Em Aveiro, como na generalidade do país, há alguns bairros de construção «moderna» confrangedora onde uma real requalificação faria algum ou mesmo muito sentido. Mas entrar naquele bairro, modesto, gracioso mesmo sem possuir nenhuma obra «grandiosa», naquele jardim simples, sem pretensões, mas correto, agradável, acolhedor, é entrar numa dimensão de paz, de tranquilidade, de silêncio!, de oásis (apesar de Aveiro ser uma cidade de dimensão e trepidação suportáveis), que transporta o morador ou o visitante ocasional para outra dimensão.
De imediato era percetível que um espaço daqueles, a manter e a preservar com eventuais melhoramentos de pormenor muito cuidadosos, deveria no mais ser intocável.
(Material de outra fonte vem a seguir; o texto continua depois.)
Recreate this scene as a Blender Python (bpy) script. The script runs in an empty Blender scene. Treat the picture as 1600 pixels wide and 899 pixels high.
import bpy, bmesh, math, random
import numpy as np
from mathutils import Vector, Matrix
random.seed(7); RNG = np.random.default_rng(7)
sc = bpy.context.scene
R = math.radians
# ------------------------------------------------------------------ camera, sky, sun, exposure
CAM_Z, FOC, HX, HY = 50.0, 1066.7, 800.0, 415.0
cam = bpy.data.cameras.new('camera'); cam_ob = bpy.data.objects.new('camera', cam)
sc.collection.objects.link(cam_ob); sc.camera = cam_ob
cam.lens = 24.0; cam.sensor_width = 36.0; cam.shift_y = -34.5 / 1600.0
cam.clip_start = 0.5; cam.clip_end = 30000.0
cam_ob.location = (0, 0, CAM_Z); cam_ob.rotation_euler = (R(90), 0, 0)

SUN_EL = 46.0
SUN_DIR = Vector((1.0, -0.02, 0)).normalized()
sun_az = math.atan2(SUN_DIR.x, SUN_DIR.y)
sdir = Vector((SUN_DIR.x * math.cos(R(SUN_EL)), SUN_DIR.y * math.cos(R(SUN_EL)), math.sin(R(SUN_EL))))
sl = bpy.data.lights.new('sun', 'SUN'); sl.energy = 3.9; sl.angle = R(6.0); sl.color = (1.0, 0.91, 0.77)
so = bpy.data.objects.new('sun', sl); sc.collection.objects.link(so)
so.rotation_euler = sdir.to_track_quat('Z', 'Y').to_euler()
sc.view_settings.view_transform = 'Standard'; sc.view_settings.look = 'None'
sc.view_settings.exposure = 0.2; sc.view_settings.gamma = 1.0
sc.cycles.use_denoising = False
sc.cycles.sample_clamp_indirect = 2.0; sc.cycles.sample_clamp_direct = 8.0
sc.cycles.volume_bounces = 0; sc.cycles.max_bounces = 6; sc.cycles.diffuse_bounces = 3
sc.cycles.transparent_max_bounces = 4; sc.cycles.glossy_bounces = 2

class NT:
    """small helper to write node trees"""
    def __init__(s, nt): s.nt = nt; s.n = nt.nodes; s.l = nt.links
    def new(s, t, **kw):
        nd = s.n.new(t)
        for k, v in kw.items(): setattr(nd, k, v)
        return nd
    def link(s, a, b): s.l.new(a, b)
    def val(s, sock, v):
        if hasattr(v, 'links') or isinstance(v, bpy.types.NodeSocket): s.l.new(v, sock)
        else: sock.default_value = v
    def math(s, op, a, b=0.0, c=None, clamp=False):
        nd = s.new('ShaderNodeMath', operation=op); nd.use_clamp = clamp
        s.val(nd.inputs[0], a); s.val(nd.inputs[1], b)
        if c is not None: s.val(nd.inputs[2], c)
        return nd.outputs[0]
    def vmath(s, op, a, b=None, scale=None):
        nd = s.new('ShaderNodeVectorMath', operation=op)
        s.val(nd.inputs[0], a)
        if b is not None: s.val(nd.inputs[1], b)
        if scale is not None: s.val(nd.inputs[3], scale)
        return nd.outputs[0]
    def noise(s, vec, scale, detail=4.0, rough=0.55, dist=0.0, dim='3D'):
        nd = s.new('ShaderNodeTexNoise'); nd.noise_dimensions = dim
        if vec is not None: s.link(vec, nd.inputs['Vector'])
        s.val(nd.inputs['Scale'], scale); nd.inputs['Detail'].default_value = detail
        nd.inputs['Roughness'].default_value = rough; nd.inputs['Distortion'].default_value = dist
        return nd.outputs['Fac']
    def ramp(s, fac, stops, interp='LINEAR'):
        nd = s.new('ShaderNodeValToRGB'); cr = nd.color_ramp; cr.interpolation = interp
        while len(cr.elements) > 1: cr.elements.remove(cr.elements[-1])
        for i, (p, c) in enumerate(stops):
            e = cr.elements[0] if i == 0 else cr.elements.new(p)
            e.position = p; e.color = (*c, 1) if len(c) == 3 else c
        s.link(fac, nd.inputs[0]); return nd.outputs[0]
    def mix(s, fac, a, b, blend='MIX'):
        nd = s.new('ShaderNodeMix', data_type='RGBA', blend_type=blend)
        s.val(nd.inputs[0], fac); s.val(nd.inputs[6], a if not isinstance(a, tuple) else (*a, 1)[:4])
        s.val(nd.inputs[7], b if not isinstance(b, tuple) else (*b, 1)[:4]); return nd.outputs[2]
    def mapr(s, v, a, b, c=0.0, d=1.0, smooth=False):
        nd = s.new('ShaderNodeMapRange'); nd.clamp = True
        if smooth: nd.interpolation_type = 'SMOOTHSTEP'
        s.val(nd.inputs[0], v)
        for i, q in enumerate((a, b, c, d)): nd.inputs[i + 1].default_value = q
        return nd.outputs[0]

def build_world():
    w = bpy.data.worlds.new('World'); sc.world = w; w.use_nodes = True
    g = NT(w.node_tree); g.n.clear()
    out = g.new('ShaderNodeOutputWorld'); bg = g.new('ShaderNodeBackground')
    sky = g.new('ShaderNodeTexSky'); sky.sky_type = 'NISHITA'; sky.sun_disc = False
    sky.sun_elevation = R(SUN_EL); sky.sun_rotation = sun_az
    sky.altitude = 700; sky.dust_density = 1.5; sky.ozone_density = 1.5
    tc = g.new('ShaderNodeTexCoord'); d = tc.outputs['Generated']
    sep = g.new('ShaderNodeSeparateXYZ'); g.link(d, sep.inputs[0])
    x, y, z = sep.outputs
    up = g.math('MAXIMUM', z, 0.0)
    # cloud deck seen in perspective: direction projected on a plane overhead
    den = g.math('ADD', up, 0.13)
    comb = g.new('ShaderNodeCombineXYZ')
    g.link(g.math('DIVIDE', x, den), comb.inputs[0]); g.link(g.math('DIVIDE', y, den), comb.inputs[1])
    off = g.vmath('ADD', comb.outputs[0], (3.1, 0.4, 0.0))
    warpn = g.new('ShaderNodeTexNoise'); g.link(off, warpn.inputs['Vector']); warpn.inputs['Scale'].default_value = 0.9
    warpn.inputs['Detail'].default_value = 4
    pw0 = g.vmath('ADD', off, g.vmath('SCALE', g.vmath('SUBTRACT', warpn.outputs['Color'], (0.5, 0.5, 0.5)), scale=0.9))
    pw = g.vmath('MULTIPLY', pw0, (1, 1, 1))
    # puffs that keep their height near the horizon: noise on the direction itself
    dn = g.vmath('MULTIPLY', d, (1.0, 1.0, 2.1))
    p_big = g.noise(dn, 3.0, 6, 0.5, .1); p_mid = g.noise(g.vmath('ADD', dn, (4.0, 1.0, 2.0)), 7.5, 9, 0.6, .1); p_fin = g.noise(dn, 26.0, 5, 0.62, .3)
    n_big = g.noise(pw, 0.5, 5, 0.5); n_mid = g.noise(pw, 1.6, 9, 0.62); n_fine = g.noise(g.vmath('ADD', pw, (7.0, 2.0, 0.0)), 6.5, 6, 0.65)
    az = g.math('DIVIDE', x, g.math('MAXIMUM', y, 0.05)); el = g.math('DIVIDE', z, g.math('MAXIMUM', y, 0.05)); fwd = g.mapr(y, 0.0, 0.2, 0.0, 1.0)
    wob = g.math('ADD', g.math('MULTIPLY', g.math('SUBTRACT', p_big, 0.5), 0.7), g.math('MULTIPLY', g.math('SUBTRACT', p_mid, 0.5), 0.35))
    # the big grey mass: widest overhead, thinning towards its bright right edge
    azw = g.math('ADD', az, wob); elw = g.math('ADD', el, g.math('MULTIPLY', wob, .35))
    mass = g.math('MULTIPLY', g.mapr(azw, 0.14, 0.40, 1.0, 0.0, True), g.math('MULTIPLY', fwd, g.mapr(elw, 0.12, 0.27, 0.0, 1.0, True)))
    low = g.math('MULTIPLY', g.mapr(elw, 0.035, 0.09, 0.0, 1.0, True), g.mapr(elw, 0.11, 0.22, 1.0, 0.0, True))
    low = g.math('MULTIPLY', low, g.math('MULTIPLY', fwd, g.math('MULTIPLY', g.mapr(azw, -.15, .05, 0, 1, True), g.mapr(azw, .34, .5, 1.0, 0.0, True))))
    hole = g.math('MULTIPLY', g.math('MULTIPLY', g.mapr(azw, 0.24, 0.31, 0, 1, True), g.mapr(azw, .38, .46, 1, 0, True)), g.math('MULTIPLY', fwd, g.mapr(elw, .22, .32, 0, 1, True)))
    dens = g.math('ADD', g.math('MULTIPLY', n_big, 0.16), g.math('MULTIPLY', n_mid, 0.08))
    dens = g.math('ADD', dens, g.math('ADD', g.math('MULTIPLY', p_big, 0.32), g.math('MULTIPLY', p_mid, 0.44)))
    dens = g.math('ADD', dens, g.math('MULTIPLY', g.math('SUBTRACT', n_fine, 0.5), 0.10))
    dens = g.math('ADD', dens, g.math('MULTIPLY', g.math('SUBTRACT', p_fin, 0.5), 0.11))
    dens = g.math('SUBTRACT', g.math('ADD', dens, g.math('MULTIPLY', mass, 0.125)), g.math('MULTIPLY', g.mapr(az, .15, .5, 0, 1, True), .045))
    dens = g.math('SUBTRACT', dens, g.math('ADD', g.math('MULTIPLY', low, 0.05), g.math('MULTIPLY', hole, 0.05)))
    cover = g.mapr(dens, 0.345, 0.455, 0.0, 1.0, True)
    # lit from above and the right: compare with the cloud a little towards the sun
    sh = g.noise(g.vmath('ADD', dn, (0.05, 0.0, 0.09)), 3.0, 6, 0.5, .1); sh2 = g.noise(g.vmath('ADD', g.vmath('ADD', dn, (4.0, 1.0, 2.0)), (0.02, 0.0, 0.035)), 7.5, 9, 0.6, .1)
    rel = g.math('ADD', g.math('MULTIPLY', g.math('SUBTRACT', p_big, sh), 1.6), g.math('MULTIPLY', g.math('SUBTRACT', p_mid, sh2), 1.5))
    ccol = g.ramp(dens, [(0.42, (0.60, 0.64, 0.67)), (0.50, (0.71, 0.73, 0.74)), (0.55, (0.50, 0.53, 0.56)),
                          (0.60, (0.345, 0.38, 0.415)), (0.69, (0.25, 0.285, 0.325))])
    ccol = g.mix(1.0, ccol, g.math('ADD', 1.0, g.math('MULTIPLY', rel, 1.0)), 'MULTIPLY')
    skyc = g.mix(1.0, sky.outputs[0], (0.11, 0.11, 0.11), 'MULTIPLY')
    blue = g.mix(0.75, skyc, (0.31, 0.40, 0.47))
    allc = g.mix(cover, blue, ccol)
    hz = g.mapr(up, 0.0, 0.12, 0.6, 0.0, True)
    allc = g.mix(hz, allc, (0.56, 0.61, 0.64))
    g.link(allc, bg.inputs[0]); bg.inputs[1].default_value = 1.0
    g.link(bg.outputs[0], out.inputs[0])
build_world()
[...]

Numa era de degradação contínua da qualidade de vida em meio urbano, aquela joia ali quedada quase por milagre deveria merecer o espanto e o respeito de quem quer que sinta verdadeiramente o que é a alma de uma cidade ou de um quarteirão urbano.
Interroguei-me: como é que autarcas, técnicos, projetistas, urbanistas, podem conceber uma intervenção como a prevista sem «temor e tremor», sem um pouco ao menos de vergonha? Por mais que haja quem não queira ver que existem tendências de época (como em todas as épocas, hoje um grau exponencialmente acima talvez) que representam uma ruína do pensamento, é preciso que haja quem afirme e aponte essa ruína (que amigos sugeriram ser também da «alma») para que os seus autores não possam dentro de duas décadas (quando se oficializam os arrependimentos…) dizer «que não sabiam». Felizmente, embora de maneira mais singela, é isso que exprime a revolta dos moradores do Alboi que colaram cartazes nas janelas das suas casas liliputianas mas singelamente atraentes a dizer, embora por outras palavras, que se recusam a ser triturados pela pretensa «modernidade», mesmo «sustentável». Quem estiver ainda a tempo e puder impedir um disparate desses, que não fique de braços cruzados.
In Diário de Aveiro, 24-01-2011
Nota em 27 de dezembro de 2023: afinal a hora do arrependimento ainda não chegou. As pseudo-requalificações, quase sempre verdadeiras destruições e razias embora a pretexto de «fazer obra», a gabarolice acéfala do pretenso culto da «modernidade», continuou a destruir ou desfigurar ou descaraterizar ou esconder numerosos jardins, praças, bairros, edifícios isolados, recantos. De pouco adiantaram trenos como o meu e numerosos outros. E não foi apenas em Aveiro, longe disso. De lés a rés de Portugal os exemplos são incontáveis. Nada parece deter o tsunami do mau gosto, da insensibilidade, da incultura (apoiada ou tolerada por muitos representantes oficiais da cultura), do desprezo pelo património. Nem o protesto de moradores. Perante o silêncio ou cumplicidade de muitos outros. Mas, sim, até esse tsunami há de passar e haverá quem nas gerações seguintes pasmará perante a impunidade que permitiu casos como estes.